How to A-record DNS redirections work?
February 19, 2011 8:21 AM   Subscribe

Some DNS registrars offer a service where they redirect anybody landing at http://yourdomain.com to http://www.yourdomain.com. What do they do to the DNS record to make this happen, particularly if the www is a CNAME record (that is, not an IP address)?
posted by deeper red to Computers & Internet (10 answers total) 1 user marked this as a favorite
 
Can you give an example of a service that does this through DNS?
I don't think it's the DNS registrars doing this, since the DNS protocol has no idea what port you are trying to connect to or what protocol you are trying to use.

More likely, it's the web hosting service doing this, which doesn't even require a redirect; it's just another Server Alias (or Virtual Host).
posted by jozxyqk at 8:27 AM on February 19, 2011


My DNS settings through Nearly Free Speech (my web host) do this. Article of interest.
posted by jmd82 at 8:34 AM on February 19, 2011


I believe they just give the root an A record which points to their web server, which is configured to do the redirect.
posted by makeitso at 8:38 AM on February 19, 2011


If you want the person's browser to actually show the url www.yourdomain.com when they put in just yourdomain.com, that is not possible just with DNS. A redirect is needed on the web server answering for yourdomain.com. So if a DNS provider is to have this server, they actually have a web server answering for yourdomain.com and sending an HTTP 301 redirect to www.yourdomain.com.

On preview, what makeitso said.
posted by zsazsa at 8:38 AM on February 19, 2011


so for my domains I have an A record that points to the non www domain. I can then have a CNAME record for www which points to mydomain.com.
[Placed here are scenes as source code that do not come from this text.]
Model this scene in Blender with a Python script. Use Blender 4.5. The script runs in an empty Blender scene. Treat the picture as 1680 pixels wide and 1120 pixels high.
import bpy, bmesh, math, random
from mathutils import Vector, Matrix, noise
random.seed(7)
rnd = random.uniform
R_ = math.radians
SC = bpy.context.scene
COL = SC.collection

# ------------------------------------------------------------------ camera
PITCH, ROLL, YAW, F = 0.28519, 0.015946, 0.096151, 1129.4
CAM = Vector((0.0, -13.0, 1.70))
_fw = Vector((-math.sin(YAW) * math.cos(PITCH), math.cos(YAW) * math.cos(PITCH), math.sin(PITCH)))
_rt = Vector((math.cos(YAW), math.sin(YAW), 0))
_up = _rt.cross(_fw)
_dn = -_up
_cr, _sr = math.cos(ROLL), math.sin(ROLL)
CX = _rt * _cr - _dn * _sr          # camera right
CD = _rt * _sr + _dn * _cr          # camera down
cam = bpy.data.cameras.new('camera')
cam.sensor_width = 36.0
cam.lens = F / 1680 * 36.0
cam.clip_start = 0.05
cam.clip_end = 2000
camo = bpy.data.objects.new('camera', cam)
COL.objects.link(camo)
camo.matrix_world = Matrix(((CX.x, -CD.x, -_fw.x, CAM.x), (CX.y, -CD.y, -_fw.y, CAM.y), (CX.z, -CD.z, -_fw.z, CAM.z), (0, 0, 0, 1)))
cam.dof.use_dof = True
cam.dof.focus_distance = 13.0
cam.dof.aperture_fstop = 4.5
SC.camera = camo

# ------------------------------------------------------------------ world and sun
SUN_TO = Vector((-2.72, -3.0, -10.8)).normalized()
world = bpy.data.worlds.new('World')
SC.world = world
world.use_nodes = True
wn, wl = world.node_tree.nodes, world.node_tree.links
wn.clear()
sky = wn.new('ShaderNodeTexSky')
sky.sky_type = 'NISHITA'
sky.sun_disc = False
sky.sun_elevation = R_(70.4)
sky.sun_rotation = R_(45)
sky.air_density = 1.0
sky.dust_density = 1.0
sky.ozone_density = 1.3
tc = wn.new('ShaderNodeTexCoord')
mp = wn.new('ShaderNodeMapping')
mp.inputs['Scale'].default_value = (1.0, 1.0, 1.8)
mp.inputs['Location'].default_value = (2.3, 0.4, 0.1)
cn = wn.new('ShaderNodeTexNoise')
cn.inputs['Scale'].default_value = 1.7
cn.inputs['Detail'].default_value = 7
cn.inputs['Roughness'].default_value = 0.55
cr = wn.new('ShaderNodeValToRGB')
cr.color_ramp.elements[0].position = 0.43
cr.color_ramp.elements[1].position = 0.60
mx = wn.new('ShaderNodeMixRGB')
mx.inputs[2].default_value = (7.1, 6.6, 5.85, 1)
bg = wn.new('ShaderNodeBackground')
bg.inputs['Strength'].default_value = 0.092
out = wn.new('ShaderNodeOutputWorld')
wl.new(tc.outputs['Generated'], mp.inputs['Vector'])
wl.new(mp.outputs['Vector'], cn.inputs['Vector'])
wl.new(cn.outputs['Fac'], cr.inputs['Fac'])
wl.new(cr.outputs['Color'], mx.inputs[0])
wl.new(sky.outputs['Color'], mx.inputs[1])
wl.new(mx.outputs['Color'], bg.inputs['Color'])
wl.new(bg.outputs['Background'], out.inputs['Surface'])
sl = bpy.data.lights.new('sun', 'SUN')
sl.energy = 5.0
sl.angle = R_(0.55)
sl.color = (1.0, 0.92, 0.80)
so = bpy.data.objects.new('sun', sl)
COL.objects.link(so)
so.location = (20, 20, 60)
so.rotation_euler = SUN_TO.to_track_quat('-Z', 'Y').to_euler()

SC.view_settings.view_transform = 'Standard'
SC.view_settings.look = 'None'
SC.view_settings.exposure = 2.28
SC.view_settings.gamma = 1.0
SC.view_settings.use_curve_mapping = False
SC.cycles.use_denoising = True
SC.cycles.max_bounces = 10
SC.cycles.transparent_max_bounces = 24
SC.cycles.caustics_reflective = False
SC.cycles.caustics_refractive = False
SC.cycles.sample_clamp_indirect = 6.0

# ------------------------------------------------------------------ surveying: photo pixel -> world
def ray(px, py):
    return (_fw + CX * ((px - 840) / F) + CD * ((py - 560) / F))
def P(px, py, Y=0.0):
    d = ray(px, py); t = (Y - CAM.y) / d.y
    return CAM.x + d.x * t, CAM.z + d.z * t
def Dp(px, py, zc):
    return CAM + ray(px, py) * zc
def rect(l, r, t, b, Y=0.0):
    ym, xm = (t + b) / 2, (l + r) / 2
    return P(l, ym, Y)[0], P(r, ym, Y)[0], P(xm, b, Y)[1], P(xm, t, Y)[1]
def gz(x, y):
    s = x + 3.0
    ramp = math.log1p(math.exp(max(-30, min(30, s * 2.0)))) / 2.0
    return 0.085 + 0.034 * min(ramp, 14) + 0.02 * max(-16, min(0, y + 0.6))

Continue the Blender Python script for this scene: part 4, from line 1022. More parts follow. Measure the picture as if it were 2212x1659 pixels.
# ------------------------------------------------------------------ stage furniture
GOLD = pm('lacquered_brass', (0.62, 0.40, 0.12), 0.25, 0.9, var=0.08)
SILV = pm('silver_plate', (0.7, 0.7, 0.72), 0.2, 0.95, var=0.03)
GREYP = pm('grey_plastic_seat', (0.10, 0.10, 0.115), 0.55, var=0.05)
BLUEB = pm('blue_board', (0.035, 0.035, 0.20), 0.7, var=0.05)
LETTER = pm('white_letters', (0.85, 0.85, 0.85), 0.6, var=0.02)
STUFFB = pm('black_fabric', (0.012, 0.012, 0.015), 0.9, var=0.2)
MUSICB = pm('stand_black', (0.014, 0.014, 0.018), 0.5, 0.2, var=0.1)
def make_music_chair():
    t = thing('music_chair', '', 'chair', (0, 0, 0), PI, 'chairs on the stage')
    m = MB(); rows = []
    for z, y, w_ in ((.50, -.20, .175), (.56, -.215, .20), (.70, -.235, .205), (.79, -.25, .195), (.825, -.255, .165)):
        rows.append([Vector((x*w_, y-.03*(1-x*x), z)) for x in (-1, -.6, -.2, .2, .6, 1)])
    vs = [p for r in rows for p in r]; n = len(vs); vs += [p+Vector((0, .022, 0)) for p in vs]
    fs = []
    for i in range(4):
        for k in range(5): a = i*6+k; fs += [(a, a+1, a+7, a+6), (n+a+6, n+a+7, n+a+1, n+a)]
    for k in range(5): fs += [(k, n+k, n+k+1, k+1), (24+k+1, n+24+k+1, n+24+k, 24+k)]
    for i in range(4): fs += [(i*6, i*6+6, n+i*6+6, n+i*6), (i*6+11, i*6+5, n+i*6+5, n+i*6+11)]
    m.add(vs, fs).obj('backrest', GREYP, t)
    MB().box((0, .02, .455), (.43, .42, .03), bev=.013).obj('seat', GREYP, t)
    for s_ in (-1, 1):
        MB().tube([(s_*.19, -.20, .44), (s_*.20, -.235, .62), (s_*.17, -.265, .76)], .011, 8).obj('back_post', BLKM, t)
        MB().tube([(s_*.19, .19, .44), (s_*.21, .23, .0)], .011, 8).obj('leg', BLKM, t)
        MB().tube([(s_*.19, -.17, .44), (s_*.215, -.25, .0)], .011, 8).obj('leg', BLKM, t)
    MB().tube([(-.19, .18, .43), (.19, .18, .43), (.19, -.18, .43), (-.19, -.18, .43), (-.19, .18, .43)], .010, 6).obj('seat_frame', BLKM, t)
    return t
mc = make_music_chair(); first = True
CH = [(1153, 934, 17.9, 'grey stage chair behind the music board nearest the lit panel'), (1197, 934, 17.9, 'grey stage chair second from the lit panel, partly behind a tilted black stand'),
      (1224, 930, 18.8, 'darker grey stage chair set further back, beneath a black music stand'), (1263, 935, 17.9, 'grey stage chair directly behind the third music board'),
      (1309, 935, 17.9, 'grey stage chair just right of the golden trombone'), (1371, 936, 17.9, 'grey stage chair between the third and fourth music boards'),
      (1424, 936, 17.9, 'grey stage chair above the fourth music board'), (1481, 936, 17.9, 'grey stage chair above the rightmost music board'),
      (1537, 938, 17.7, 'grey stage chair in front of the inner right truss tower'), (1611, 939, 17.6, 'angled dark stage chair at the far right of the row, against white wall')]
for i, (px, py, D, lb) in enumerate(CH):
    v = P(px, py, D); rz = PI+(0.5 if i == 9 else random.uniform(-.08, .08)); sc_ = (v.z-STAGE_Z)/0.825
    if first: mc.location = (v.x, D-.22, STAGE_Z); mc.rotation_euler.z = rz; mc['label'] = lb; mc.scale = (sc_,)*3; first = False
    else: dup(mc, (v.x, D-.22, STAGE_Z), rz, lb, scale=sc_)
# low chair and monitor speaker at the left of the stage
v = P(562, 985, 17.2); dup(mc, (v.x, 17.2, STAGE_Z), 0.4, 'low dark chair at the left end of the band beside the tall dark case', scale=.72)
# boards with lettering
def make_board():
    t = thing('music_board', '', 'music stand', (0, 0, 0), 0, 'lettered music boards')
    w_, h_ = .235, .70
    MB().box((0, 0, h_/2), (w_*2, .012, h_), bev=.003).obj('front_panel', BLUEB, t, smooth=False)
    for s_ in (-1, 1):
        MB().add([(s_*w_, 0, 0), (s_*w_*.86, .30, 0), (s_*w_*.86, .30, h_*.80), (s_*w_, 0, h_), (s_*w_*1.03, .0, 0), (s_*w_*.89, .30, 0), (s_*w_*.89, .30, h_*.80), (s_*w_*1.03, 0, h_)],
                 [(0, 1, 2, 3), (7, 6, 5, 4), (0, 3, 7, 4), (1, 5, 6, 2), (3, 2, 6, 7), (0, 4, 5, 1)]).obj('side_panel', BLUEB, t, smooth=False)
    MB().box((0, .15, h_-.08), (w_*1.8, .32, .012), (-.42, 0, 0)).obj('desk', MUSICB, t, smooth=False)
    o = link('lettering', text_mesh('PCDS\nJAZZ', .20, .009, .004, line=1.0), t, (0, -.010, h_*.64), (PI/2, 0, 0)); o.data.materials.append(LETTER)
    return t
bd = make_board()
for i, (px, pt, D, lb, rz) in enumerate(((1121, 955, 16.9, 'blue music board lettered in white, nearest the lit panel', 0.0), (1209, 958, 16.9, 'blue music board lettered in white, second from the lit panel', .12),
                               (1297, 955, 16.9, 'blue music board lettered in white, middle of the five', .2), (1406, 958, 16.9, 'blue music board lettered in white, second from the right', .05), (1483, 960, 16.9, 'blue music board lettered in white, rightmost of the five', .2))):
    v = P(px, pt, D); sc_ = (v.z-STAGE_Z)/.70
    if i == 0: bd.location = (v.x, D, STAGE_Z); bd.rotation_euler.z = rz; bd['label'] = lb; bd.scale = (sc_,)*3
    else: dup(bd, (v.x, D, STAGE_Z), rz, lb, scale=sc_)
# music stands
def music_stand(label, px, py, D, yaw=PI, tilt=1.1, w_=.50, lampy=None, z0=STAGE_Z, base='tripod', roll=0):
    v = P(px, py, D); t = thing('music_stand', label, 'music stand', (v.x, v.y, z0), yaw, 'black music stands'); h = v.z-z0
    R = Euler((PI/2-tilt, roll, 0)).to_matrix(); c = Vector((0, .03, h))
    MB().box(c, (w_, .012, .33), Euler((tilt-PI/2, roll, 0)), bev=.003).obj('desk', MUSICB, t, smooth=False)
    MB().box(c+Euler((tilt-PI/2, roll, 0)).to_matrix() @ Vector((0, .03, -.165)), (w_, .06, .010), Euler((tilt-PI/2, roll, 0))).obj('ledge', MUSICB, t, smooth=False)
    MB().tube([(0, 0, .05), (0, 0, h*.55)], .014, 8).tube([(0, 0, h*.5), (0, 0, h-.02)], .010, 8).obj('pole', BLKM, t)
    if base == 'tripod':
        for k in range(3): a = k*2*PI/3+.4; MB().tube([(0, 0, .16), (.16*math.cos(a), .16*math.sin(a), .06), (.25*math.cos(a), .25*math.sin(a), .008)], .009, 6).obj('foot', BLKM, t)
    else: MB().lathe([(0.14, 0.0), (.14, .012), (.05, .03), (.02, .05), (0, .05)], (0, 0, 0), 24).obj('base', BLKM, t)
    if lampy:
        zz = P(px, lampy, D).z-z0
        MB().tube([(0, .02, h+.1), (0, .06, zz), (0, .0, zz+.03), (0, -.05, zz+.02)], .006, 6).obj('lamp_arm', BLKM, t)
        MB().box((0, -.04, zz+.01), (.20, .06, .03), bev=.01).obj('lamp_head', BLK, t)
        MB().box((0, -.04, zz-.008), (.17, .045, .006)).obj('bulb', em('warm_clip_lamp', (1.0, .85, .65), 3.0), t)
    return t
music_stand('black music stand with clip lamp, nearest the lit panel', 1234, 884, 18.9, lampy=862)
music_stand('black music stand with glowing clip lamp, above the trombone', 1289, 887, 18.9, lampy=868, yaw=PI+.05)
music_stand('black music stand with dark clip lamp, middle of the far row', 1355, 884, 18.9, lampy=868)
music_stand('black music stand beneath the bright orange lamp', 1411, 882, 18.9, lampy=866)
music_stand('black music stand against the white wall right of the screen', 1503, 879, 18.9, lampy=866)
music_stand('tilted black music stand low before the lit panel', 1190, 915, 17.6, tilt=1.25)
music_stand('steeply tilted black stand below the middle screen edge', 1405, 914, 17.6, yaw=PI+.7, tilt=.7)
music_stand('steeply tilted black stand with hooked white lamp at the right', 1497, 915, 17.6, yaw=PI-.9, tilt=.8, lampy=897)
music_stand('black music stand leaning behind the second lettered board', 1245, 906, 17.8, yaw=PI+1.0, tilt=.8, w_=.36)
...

This takes care of the DNS records.

I don't "redirect" www.mydomain.com to mydomain.com I use a ServerAlias
posted by bitdamaged at 9:06 AM on February 19, 2011


Response by poster: Bitdamaged, it's the other way around that I'm interested in.
posted by deeper red at 9:35 AM on February 19, 2011


What do you mean the other way around?
posted by bitdamaged at 9:49 AM on February 19, 2011


deeper red: Are the registrars who are doing this also hosting the website in question?
posted by rhizome at 11:38 AM on February 19, 2011 [1 favorite]


Echoing what makeitso and others have said, I assume the registrar is running the webserver pointed to by mydomain.com, but the only thing that webserver does is issue a redirect to www.mydomain.com, which can be hosted anywhere. (I tried reading jmd82's link but it seems to be for logged-in users only.)
posted by hattifattener at 2:58 PM on February 19, 2011 [1 favorite]


If you want the url in the browser to change (that is, you typed 'A', resulting page reads 'B') then you must have something more than DNS in the mix, in particular you need a HTTP server that responds with a 30x code and 'Location' header. If the DNS provider is not hosting the site, then they must have the name resolve to a different IP address of a server under their control that sends the redirect. If they are hosting the site they can have both domains resolve to the same IP address and then do the redirect.